Occasionally the changes are that dramatic. Though few people have ever seen a great chunk of rock fall from an arch, such events occur, and their results are startling. Until November 1940, the structure that we now call Skyline Arch was known as Arch-in-the-Making because more than half of its opening was filled by a huge sandstone block that had been fractured all around. Sometime that month–probably during a cold night after a wet day, when a pocket of water froze and expanded–the block fell, more than doubling the arch's span to its present 71-foot measure.
For the most part, though, the changes are gradual, all but imperceptible. Winter snow and ice quietly gnaw at the stone. The water of spring rain soaks into its pores, accumulates in cracks and pockets, and dissolves the glue that holds grains of sand together. Windstorms whip the loose sand abrasively about, rounding corners and smoothing surfaces. Summer cloudbursts carry tons of silt and sand down normally dry washes toward the Colorado River, which flows along the park's southeastern boundary. It is a process that never ceases, and in this stark, naked landscape of eye-aching brilliance it is almost possible to hear and feel the geologic forces at their perpetual work.

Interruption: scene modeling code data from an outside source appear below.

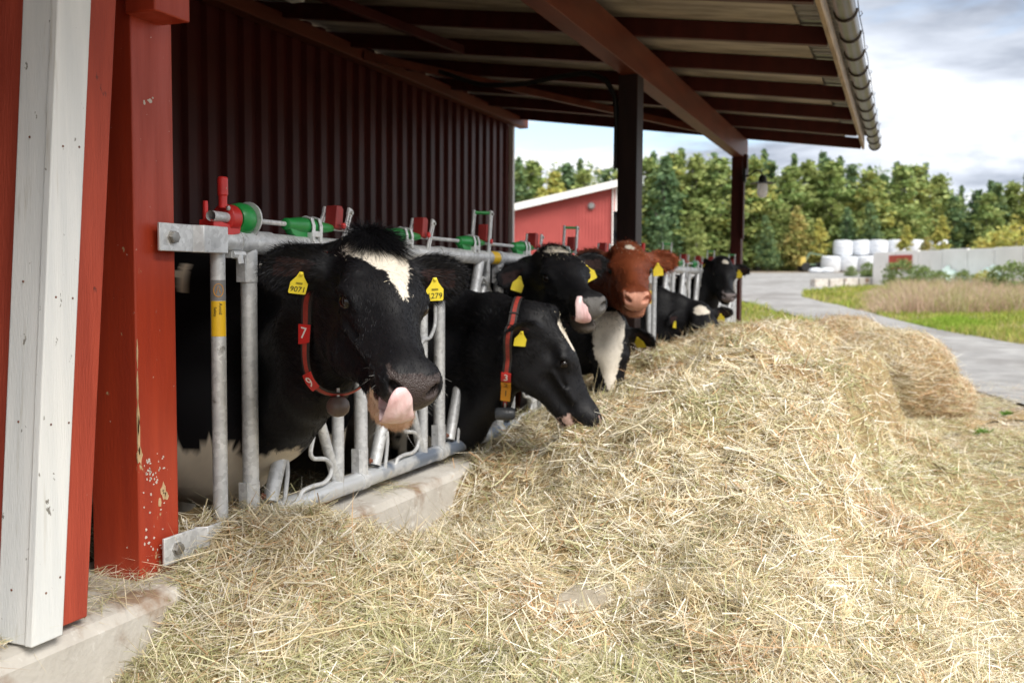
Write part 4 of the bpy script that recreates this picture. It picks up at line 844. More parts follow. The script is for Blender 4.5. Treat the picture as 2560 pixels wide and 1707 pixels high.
collar(c2, (mid(c2, (0, -.03, -.10)), nrm(np.array((.93, .25, -.12)))), .040, [(-.62, '3', M_redpl, M_wink, .050), (-1.0, '2', M_orange, M_ink, .048), (-1.30, '1', M_orange, M_ink, .046)], (-1.5, (0, 0, -.05), 'long', nrm((.9, .35, 0))), M_bellb)
# bits of hay on the cows' heads
for c_, n in ((c1, 26), (c2, 30), (c3, 120), (c5, 110)):
    d = c_['_']; a = np.stack([rng.normal(size=n)*.045, .06+rng.normal(size=n)*.06, np.zeros(n)], 1); P = []
    V, H = d['V'], d['H']; top = (H[:, 2] > 0) & (np.abs(H[:, 0]) < .1) & (H[:, 1] < .35) & (H[:, 1] > -.05); Vt, Ht = V[top], H[top]
    for q in a: P.append(Vt[np.argmin(((Ht[:, :2]-q[:2])**2).sum(1))])
    P = np.array(P)+d['off']+d['vecW']((0, 0, .004*c_['size'])); dr = rng.normal(size=(n, 3)); dr /= np.linalg.norm(dr, axis=1)[:, None]
    v_, f_, cc = strands(P, dr, .004+.012*rng.random(n)**2, .0012+.002*rng.random(n), np.tile((.75, .66, .48), (n, 1)), rng.normal(size=(n, 3))*.002, 2)
    fastmesh('hay_fleck', v_, f_, M_hay, d['root'], cc)['kind'] = 'stuff'
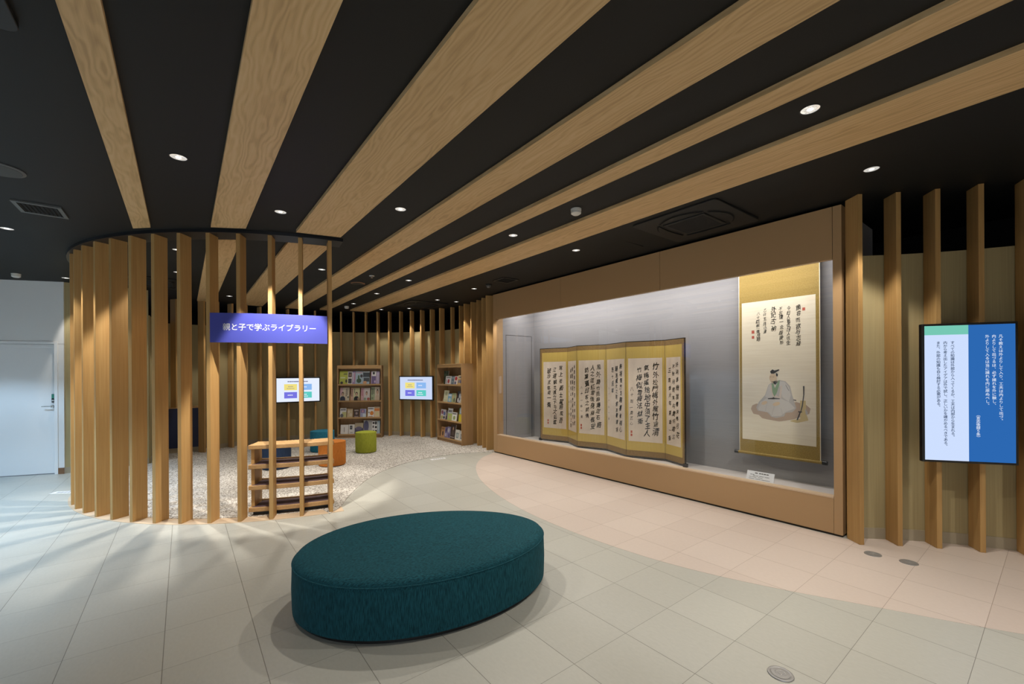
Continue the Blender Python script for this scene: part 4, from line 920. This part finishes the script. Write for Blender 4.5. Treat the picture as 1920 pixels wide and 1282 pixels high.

There are also innumerable sculpted monoliths, spires, butters, and cliffs–many the remnants of long-vanished arches. Some of them suggest the shapes of humans and animals, and people have given them appropriate names–the Three Gossips, the Parade of Elephants, the Marching Men, Queen Victoria, Dark Angel, Duck on the Rock, Sheep Rock, Eagle Rock. (The last is another example of dramatic change: in March 1941 the eagle-shaped rock that gave the formation its name fell off its high pedestal and broke into bits.)